The syn then began to flutter and slowly seeks its way inside, touching different points hard to describe, as if moving from side to side or even rolling round. I began to get an erection but kept my attention on staying relaxed and on the Syn inside, rather than on my penis. The more I kept relaxed the stronger the feelings. Also my erection felt different. It was powered by itself and had no force of mine in it. I think it is a male characteristic to put force into one's penis when erect, as though driving it oneself. But here it swelled by itself with my groin muscles completely relaxed. It then felt more a part of my whole body and was surrounded by a halo of warm feelings.

After a time this state subsided and my penis went flaccid. But as all these feeling subsided, and the syn retreated another kind of feelings began to stir in my abdomen and my chest and my heart began to race. Then a huge wave passed through me, almost too much to bear. This was mingled with feelings like my first masturbation as a teen. It was innocent feelings, feelings given as a gift without any desire. I simply submitted, allowed it all to be, still maintaining the relaxed state of my body. The feeling of being relaxed fused with the feeling of being sexually wide open. Yet this felt masculine, not feminine, and maybe questions the popular stereotypes.

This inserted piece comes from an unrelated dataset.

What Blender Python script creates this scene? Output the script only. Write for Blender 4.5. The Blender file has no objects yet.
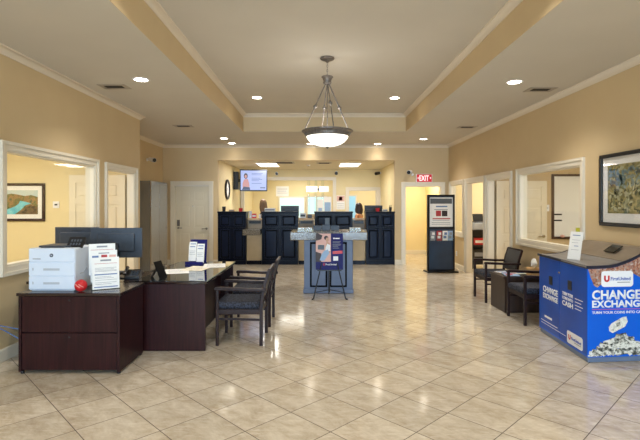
import bpy, bmesh, math, random
from mathutils import Vector, Matrix
random.seed(7)
PI = math.pi
S = bpy.context.scene
COL = S.collection

# ------------------------------------------------------------------ helpers
def srgb(r, g, b):
    f = lambda c: (c/255/12.92) if c/255 <= .04045 else ((c/255+.055)/1.055)**2.4
    return (f(r), f(g), f(b), 1.0)

class MB:
    """collects shapes for ONE mesh object"""
    def __init__(self): self.v = []; self.f = []
    def add(self, vs, fs):
        n = len(self.v); self.v += [tuple(p) for p in vs]; self.f += [tuple(i+n for i in q) for q in fs]; return self
    def box(self, x0, x1, y0, y1, z0, z1, rz=0, c=None):
        vs = [Vector((x, y, z)) for x in (x0, x1) for y in (y0, y1) for z in (z0, z1)]
        if rz:
            c = Vector(c or ((x0+x1)/2, (y0+y1)/2, 0)); m = Matrix.Rotation(rz, 3, 'Z')
            vs = [m @ (p-c)+c for p in vs]
        return self.add(vs, [(0,1,3,2),(4,6,7,5),(0,4,5,1),(2,3,7,6),(0,2,6,4),(1,5,7,3)])
    def bar(self, p0, p1, w, h, up=(0,0,1)):
        p0, p1 = Vector(p0), Vector(p1); d = (p1-p0).normalized(); u = Vector(up)
        s = d.cross(u)
        if s.length < 1e-5: s = d.cross(Vector((0,1,0)))
        s.normalize(); u = s.cross(d)
        vs = []
        for p in (p0, p1):
            for a, b in ((-1,-1),(1,-1),(1,1),(-1,1)): vs.append(p+s*a*w/2+u*b*h/2)
        return self.add(vs, [(0,1,2,3),(7,6,5,4),(0,4,5,1),(1,5,6,2),(2,6,7,3),(3,7,4,0)])
    def cyl(self, p0, p1, r0, r1=None, n=20, caps=True):
        r1 = r0 if r1 is None else r1
        p0, p1 = Vector(p0), Vector(p1); d = (p1-p0).normalized()
        a = d.orthogonal().normalized(); b = d.cross(a)
        vs = [p+(a*math.cos(2*PI*k/n)+b*math.sin(2*PI*k/n))*r for p, r in ((p0, r0), (p1, r1)) for k in range(n)]
        fs = [(k, (k+1) % n, n+(k+1) % n, n+k) for k in range(n)]
        if caps: fs += [tuple(range(n))[::-1], tuple(range(n, 2*n))]
        return self.add(vs, fs)
    def lathe(self, prof, c=(0,0,0), n=32, axis='z'):
        c = Vector(c); vs = []; fs = []
        for r, z in prof:
            for k in range(n):
                a = 2*PI*k/n; p = (r*math.cos(a), r*math.sin(a), z)
                if axis == 'x': p = (p[2], p[0], p[1])
                if axis == 'y': p = (p[0], p[2], p[1])
                vs.append(c+Vector(p))
        m = len(prof)
        for i in range(m-1):
            for k in range(n): fs.append((i*n+k, i*n+(k+1) % n, (i+1)*n+(k+1) % n, (i+1)*n+k))
        if prof[0][0] > 1e-6: fs.append(tuple(range(n))[::-1])
        if prof[-1][0] > 1e-6: fs.append(tuple(range((m-1)*n, m*n)))
        return self.add(vs, fs)
    def ball(self, c, rx, ry=None, rz=None, n=20, m=12):
        ry = ry or rx; rz = rz or rx
        b = MB(); b.lathe([(math.sin(PI*i/m), -math.cos(PI*i/m)) for i in range(m+1)], n=n)
        return self.add([(c[0]+p[0]*rx, c[1]+p[1]*ry, c[2]+p[2]*rz) for p in b.v], b.f)
    def tube(self, pts, r, n=8, closed=False):
        pts = [Vector(p) for p in pts]; m = len(pts); vs = []; fs = []
        ref = None
        for i, p in enumerate(pts):
            d = (pts[(i+1) % m]-pts[i-1]) if closed else (pts[min(i+1, m-1)]-pts[max(i-1, 0)])
            d.normalize()
            a = d.orthogonal() if ref is None else ref-d*ref.dot(d)
            a.normalize(); ref = a; b = d.cross(a)
            rr = r[i] if isinstance(r, (list, tuple)) else r
            vs += [p+(a*math.cos(2*PI*k/n)+b*math.sin(2*PI*k/n))*rr for k in range(n)]
        for i in range(m if closed else m-1):
            j = (i+1) % m
            for k in range(n): fs.append((i*n+k, i*n+(k+1) % n, j*n+(k+1) % n, j*n+k))
        if not closed: fs += [tuple(range(n))[::-1], tuple(range((m-1)*n, m*n))]
        return self.add(vs, fs)
    def prism(self, poly, f0, f1):
        """poly: list of 2d points; f0/f1 map a 2d point to 3d"""
        n = len(poly)
        vs = [f0(*p) for p in poly]+[f1(*p) for p in poly]
        return self.add(vs, [tuple(range(n))[::-1], tuple(range(n, 2*n))]+[(k, (k+1) % n, n+(k+1) % n, n+k) for k in range(n)])
    def sweep(self, path, prof, closed=False):
        """profile (offset to the left of the path, z) swept along a mitred floor-plan path"""
        P = [Vector((x, y)) for x, y in path]; m = len(P); q = len(prof); vs = []; fs = []
        for i, p in enumerate(P):
            din = (P[i]-P[i-1]).normalized() if (i or closed) else None
            dout = (P[(i+1) % m]-P[i]).normalized() if (i < m-1 or closed) else None
            din = din or dout; dout = dout or din
            n1 = Vector((-din.y, din.x)); n2 = Vector((-dout.y, dout.x))
            mt = (n1+n2); mt = mt/ (mt.length_squared/2) if mt.length > 1e-6 else n1
            vs += [(p.x+mt.x*o, p.y+mt.y*o, z) for o, z in prof]
        for i in range(m if closed else m-1):
            j = (i+1) % m
            for k in range(q): fs.append((i*q+k, i*q+(k+1) % q, j*q+(k+1) % q, j*q+k))
        if not closed: fs += [tuple(range(q)), tuple(range((m-1)*q, m*q))[::-1]]
        return self.add(vs, fs)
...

This amazing orgasm – I think I may now say I had an orgasm – repeated thee times and then I felt fulfilled and it was enough, even though I believe it could have occurred perhaps a few more times.

So now it was time to go properly to bed, so I cleared up and went to bed. I should perhaps mention here that I wear pyjamas in bed at night. Our family all wore pyjamas, so for me they are part of the ritual of bed time. But they are also part of my ritual of teenage masturbation, when part of the excitement was to lower the bottom half of my pyjamas to play with myself. So pyjamas have a sexual connotation for me of undressing for sex, and dressing again afterwards. I have never slept properly naked in bed.

I mention this because becoming aroused has lots of small contributing associations. Sex for me is not blatant but a mystery, a gift from nature. That is why I find most porn totally unsexy, where partners bash each other to pieces with insane physical force. They are pretending to enjoy and you can tell it is fake and that they do not really know much about sexual feeling. The only porn that I find arousing is amateur porn of real sexual encounters. But I would rather look at photos of natural beautiful bodies for arousal, male or female. I mention all this because I feel, at least for me, it is all bound up with sexual feelings and enjoyment and intensity. Trying to take sex by force is the opposite of real sexual feeling.

I was very lucky yesterday to have been given such an amazing experience. And it is very helpful being here reading everyone's advice on this forum, which is the only place I have found where men talk about their sexual lives sanely and without crudeness or showing off. I hope what I have said is useful to other beginners, most especially about how I found a way of completely relaxing.

Looking forward to learning more from this nice family.